Oh wait--there's one more thing:

10. Location, location, LOCATION! The refrigerator or freezer has to work harder the closer it is to a heat source, so if the stove or dishwasher and fridge are next to each other, consider moving the fridge/freezer (if it isn't built in)...to the outside in winter, or even downstairs to the basement (if you have one). If you can't move it, then find ways to insulate it from the heat source (move the stove, move the dishwasher, add rigid foam insulation between heat and cold, add cupboards between heat and cold, etc.). If a radiator is in your kitchen, make sure the fridge/freezer are nowhere near it. Turn down your thermostat or close off vents in the kitchen near the fridge/freezer if you have to--this minimizes the temperature difference between hot and cold, and this means the cooling appliances work less trying to maintain temperatures.

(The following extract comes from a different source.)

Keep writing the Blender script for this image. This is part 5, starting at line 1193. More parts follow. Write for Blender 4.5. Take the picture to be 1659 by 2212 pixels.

Something else just popped into my head.

11. Color. White reflects heat, while black absorbs it, and stainless steel reflects heat back into the room, so the best color of appliance is the one that won't sell your house for you any time soon: white, or the 60's colors (avocado, harvest gold, or brown). Each color has it's own drawbacks, such as white is hard to keep clean, stainless steel shows fingerprints, black shows dust and lint, and those 60's colors are unappetizing and out of fashion with today's home buyers (assuming you leave the appliances in the home when selling). Black sells houses, and goes with virtually any cabinet, floor, or counter top, yet absorbs light and heat.

My advice: go with what you like, and plan to take it with you when you sell.

12. Style. The most efficient style of refrigerator isn't made any more--the old 40's ones with the compressor on top. The modern-day equivalent is the freezer-on-top, one split door model, no ice maker, and manual defrost. Since we don't hack away at built-up ice in freezer compartments any more, most are frost-free, which takes heat to constantly defrost. Heat against refrigeration causes...well, you know. Some things we just have to live with, I guess.

I think I'm going to go out and look at bar-sized refrigerators to see how they're outfitted inside--most of them have soda can holders (intended for college dorms), which I don't need. If I can find one that holds what I need it to hold, I may consider buying it, because I have the feeling my 20 cubic foot Sears refrigerator is suddenly going to become WAYYYY too big!